The other thing I would look at is to ensure his arm slot doesn’t get too far away from his body, either behind his head or out away from his body. Pitching along a fence can help him reach straight back and come straight forward. Occasionaly kids want to throw hard so they reach way back behind their head but that makes it difficult for them to come straight towards the plate so they have to compensate.


#5

Just to improve on dave78063’s quote, use a sharpie and color 1/2 of 1 baseball then you really see the roll of the ball if your son hold the spilt of the color right between his index and middle fingers.

You want to know how to get a 9 year old to listen to you better? Aren’t asking for much are you, my youngest is 14 and still has a 3 minute attention span before the birds are more interesting than me. Honestly when I got my kids to a professional that they built a relationship with then they listened more, maybe they believed him more, but something was definately different and now all I do is catch bullpens and remind him what his coach was working on.

By the way here is the link to my youngest sons pitching log, look at 9 and then at 14, of course at 9 is when he started going to a pitching instructor…I think it will help you stay motivated about your 9 year old.

Good Luck to him!!!

http://www.letstalkpitching.com/phpBB2/viewtopic.php?t=13879&postdays=0&postorder=asc&start=0


#6

My son is a 9 year old lefty too. Welcome to the club!

From my experience, and granted there is no video of your son so this is pure speculation, but the fact that he is missing outside to right-handed batters suggests to me he may be opening up: glove not firm out front but rather swinging to the right, and his stride leg is landing open, that is, to the right instead of straight at the catcher.
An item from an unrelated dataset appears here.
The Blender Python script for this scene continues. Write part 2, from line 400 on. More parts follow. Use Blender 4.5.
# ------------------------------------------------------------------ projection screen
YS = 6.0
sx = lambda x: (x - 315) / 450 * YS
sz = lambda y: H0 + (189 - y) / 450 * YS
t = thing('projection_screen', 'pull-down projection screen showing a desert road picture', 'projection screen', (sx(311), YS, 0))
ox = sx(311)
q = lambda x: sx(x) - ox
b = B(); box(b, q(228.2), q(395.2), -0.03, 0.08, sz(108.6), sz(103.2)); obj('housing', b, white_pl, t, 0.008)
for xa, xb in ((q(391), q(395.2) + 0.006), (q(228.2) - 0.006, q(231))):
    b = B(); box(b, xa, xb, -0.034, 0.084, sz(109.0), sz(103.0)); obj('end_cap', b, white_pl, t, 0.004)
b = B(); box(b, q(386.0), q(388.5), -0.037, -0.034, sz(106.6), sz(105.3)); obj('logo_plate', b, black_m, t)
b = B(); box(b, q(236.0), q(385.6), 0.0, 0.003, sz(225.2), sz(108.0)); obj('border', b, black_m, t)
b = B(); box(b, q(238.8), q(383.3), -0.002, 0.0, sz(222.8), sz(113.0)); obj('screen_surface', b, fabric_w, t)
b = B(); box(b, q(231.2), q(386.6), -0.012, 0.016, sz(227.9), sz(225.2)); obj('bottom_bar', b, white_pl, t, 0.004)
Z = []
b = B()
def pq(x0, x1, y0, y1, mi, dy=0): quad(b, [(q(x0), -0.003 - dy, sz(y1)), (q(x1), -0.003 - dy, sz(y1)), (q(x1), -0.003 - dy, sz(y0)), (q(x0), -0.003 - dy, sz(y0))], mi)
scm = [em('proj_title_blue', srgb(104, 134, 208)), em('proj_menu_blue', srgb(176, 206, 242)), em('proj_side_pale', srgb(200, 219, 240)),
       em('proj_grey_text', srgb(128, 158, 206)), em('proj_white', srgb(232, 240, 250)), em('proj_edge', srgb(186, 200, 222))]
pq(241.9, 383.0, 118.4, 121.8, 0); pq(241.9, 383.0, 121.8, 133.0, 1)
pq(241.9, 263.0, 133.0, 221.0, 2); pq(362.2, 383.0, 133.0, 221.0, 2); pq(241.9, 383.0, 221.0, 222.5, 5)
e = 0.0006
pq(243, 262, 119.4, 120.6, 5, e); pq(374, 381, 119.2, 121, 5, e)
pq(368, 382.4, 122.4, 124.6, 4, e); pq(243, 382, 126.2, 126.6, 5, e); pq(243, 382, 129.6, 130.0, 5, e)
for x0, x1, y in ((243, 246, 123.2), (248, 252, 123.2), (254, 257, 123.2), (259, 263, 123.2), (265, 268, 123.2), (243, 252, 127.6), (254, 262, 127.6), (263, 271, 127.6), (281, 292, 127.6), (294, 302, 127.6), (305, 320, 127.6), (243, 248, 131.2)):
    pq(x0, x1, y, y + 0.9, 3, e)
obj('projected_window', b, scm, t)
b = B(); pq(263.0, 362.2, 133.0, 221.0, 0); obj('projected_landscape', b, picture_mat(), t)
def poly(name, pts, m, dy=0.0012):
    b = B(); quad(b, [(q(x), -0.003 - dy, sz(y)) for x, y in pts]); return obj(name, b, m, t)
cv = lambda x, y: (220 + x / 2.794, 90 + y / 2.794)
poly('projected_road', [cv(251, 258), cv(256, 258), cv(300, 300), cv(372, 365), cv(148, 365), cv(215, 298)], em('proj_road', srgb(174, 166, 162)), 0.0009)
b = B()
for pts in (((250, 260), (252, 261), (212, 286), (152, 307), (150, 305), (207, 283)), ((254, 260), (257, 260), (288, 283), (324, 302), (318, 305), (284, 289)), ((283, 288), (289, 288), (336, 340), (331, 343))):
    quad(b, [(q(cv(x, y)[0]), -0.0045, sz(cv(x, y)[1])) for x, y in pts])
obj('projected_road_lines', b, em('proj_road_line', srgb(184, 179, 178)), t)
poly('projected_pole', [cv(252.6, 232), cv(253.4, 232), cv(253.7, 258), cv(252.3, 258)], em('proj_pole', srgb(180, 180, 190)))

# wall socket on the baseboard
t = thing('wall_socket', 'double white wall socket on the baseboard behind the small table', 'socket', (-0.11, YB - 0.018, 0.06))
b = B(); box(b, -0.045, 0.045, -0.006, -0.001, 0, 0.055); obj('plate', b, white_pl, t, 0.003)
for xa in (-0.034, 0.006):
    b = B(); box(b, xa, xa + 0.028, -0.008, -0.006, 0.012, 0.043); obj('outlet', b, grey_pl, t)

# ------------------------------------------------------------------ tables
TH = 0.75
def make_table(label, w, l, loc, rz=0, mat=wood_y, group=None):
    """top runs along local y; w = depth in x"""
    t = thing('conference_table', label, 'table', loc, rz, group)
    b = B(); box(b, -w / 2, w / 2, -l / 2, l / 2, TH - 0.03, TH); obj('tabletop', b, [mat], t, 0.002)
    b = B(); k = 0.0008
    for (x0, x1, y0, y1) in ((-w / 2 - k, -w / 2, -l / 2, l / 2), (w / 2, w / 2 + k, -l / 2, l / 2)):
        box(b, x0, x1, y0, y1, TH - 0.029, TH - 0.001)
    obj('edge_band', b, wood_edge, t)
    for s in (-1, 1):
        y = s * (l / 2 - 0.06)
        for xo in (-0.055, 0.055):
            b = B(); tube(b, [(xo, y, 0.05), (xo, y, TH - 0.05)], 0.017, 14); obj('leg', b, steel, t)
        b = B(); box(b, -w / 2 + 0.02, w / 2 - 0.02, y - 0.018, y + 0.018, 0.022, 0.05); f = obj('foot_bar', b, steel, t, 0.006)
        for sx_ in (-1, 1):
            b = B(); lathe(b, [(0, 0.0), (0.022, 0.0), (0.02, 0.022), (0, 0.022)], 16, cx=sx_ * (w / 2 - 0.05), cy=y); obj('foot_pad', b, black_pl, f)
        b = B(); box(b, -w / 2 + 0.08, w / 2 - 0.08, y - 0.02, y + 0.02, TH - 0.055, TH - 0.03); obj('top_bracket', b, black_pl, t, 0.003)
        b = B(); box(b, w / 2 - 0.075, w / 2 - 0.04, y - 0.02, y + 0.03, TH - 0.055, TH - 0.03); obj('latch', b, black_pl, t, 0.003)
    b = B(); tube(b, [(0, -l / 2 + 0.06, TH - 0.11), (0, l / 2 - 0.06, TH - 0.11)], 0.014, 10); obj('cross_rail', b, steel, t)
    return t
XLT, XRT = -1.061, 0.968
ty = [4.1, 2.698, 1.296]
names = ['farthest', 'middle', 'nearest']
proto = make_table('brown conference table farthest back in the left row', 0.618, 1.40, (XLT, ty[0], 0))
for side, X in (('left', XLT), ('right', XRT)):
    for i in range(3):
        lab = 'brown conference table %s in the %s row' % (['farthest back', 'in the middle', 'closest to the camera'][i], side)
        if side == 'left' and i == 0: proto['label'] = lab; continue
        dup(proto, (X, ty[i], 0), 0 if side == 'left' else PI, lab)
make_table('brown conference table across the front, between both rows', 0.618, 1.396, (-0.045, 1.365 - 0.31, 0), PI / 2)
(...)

These are common problems in youth pitchers and they will cause outside/high balls.

You may also consider changing the side of the rubber he pitches from. When my lefty son was 8 he was wild (par for 8 year olds :lol:) from the left side of the rubber, mostly missing inside on righties. Something told me the “angle” to the batter was taxing him and so I put him on the glove (right) side of the rubber, which makes for a more direct, straight pitch at the catcher. Bingo, his control improved remarkably. Now, he’s 9 and bigger and stronger and recently tried the left side of the rubber again, and prefers it, in fact he just threw his best game from that side.

If nothing else, changing the side of the rubber may be the psychological boost your son needs.


#7

[quote=“south paw”]My son is a 9 year old lefty too. Welcome to the club!

From my experience, and granted there is no video of your son so this is pure speculation, but the fact that he is missing outside to right-handed batters suggests to me he may be opening up: glove not firm out front but rather swinging to the right, and his stride leg is landing open, that is, to the right instead of straight at the catcher. These are common problems in youth pitchers and they will cause outside/high balls.[/quote]
:allgood:
Flying open, dropping or pulling the glove can lead to early shoulder rotation which often results on missing to the throwing arm side.

The shoulders want to square up to the target. When you start on the throwing arm side of the rubber and especially if you sride to the throwing arm side, there’s a good chance that you’ll have to shift your posture (i.e. lean to the glove side) to help square up the shoulders. This late posture change leads to control issues (and a non-repeatable delivery).


#8

Check his step. Stepping out, toward third for a lefty, is the easiest correction.